__DATA BLOCK__:
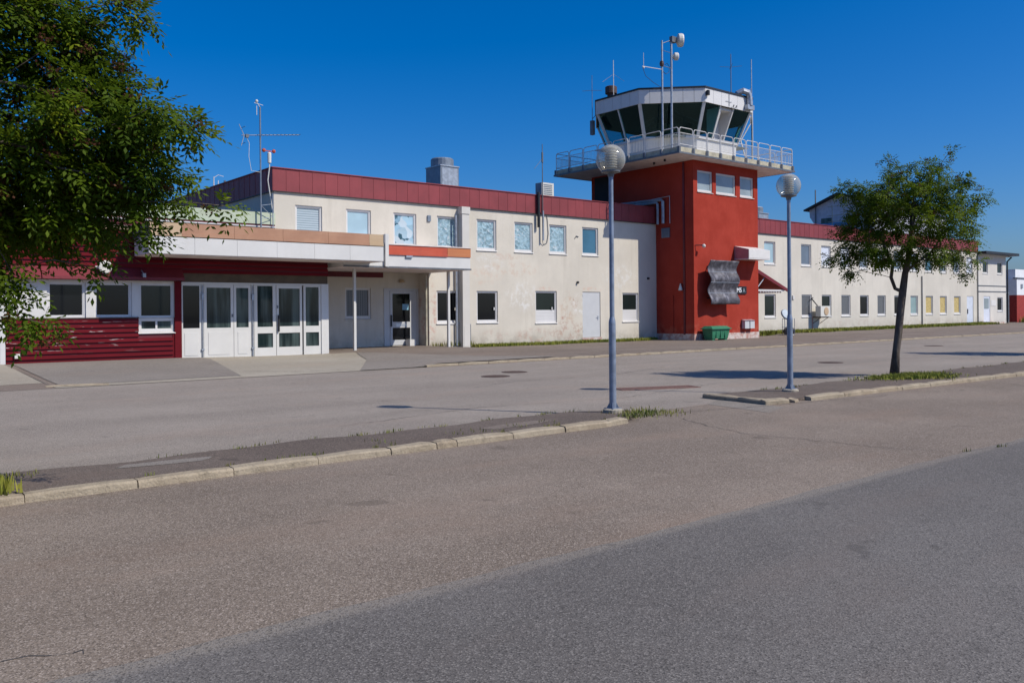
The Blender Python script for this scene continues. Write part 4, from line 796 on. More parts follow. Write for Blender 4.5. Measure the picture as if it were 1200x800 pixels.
MB().box(C1X0, C1X1, C1Y - .012, C1Y - .0, 4.045, 4.056).build('drip_edge', 'black', ca)
# glazed entrance: post-and-frame screen with leaves
def leaf(x0, x1, panes, name='door', z0=.08, z1=2.63, m_='white', dy=0., st=.07):
    """framed leaf: list of (zlo, zhi, material) panes, solid elsewhere"""
    b = MB(); y0, y1 = EY - .005 + dy, EY + .06 + dy
    b.box(x0, x0 + st, y0, y1, z0, z1); b.box(x1 - st, x1, y0, y1, z0, z1); zz = z0
    for (lo, hi, _m) in panes: b.box(x0 + st, x1 - st, y0, y1, zz, lo); zz = hi
    b.box(x0 + st, x1 - st, y0, y1, zz, z1)
    if len(panes) == 1: b.box(x0 + st + .05, x1 - st - .05, y0 - .012, y0 - .001, z0 + .12, panes[0][0] - .16)
    o = b.build(name, m_, eh)
    for (lo, hi, pm) in panes: MB().box(x0 + st, x1 - st, y0 + .03, y0 + .05, lo, hi).build('pane', pm, o)
    return o
MB().box(9.575, 14.99, EY - .03, EY + .10, 2.635, 2.698).build('door_head', 'white', eh)
leaf(9.58, 10.23, [(1.13, 2.58, 'glass_dark')], st=.045); d1 = leaf(10.33, 11.37, [(1.13, 2.52, 'glass_hall')], st=.10); d2 = leaf(11.385, 12.0, [(1.13, 2.52, 'glass_hall')], st=.085)
leaf(12.12, 12.94, [(.39, .90, 'glass_hall'), (1.13, 2.60, 'glass_hall')], name='side_light', st=.12); d3 = leaf(12.96, 13.96, [(.39, .90, 'glass_hall'), (1.14, 2.52, 'glass_hall')], st=.09); leaf(14.02, 14.72, [(.39, .90, 'glass_hall'), (1.14, 2.58, 'glass_hall')], name='side_light', st=.085)
MB().box(14.725, 15.02, EY - .04, EY + .11, .05, 2.70).build('door_post', 'white', eh)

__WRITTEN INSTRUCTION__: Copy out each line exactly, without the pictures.

__ANSWER TO THE PROBLEM__:
The Blender Python script for this scene continues. Write part 4, from line 796 on. More parts follow. Write for Blender 4.5. Measure the picture as if it were 1200x800 pixels.
MB().box(C1X0, C1X1, C1Y - .012, C1Y - .0, 4.045, 4.056).build('drip_edge', 'black', ca)
# glazed entrance: post-and-frame screen with leaves
def leaf(x0, x1, panes, name='door', z0=.08, z1=2.63, m_='white', dy=0., st=.07):
    """framed leaf: list of (zlo, zhi, material) panes, solid elsewhere"""
    b = MB(); y0, y1 = EY - .005 + dy, EY + .06 + dy
    b.box(x0, x0 + st, y0, y1, z0, z1); b.box(x1 - st, x1, y0, y1, z0, z1); zz = z0
    for (lo, hi, _m) in panes: b.box(x0 + st, x1 - st, y0, y1, zz, lo); zz = hi
    b.box(x0 + st, x1 - st, y0, y1, zz, z1)
    if len(panes) == 1: b.box(x0 + st + .05, x1 - st - .05, y0 - .012, y0 - .001, z0 + .12, panes[0][0] - .16)
    o = b.build(name, m_, eh)
    for (lo, hi, pm) in panes: MB().box(x0 + st, x1 - st, y0 + .03, y0 + .05, lo, hi).build('pane', pm, o)
    return o
MB().box(9.575, 14.99, EY - .03, EY + .10, 2.635, 2.698).build('door_head', 'white', eh)
leaf(9.58, 10.23, [(1.13, 2.58, 'glass_dark')], st=.045); d1 = leaf(10.33, 11.37, [(1.13, 2.52, 'glass_hall')], st=.10); d2 = leaf(11.385, 12.0, [(1.13, 2.52, 'glass_hall')], st=.085)
leaf(12.12, 12.94, [(.39, .90, 'glass_hall'), (1.13, 2.60, 'glass_hall')], name='side_light', st=.12); d3 = leaf(12.96, 13.96, [(.39, .90, 'glass_hall'), (1.14, 2.52, 'glass_hall')], st=.09); leaf(14.02, 14.72, [(.39, .90, 'glass_hall'), (1.14, 2.58, 'glass_hall')], name='side_light', st=.085)
MB().box(14.725, 15.02, EY - .04, EY + .11, .05, 2.70).build('door_post', 'white', eh)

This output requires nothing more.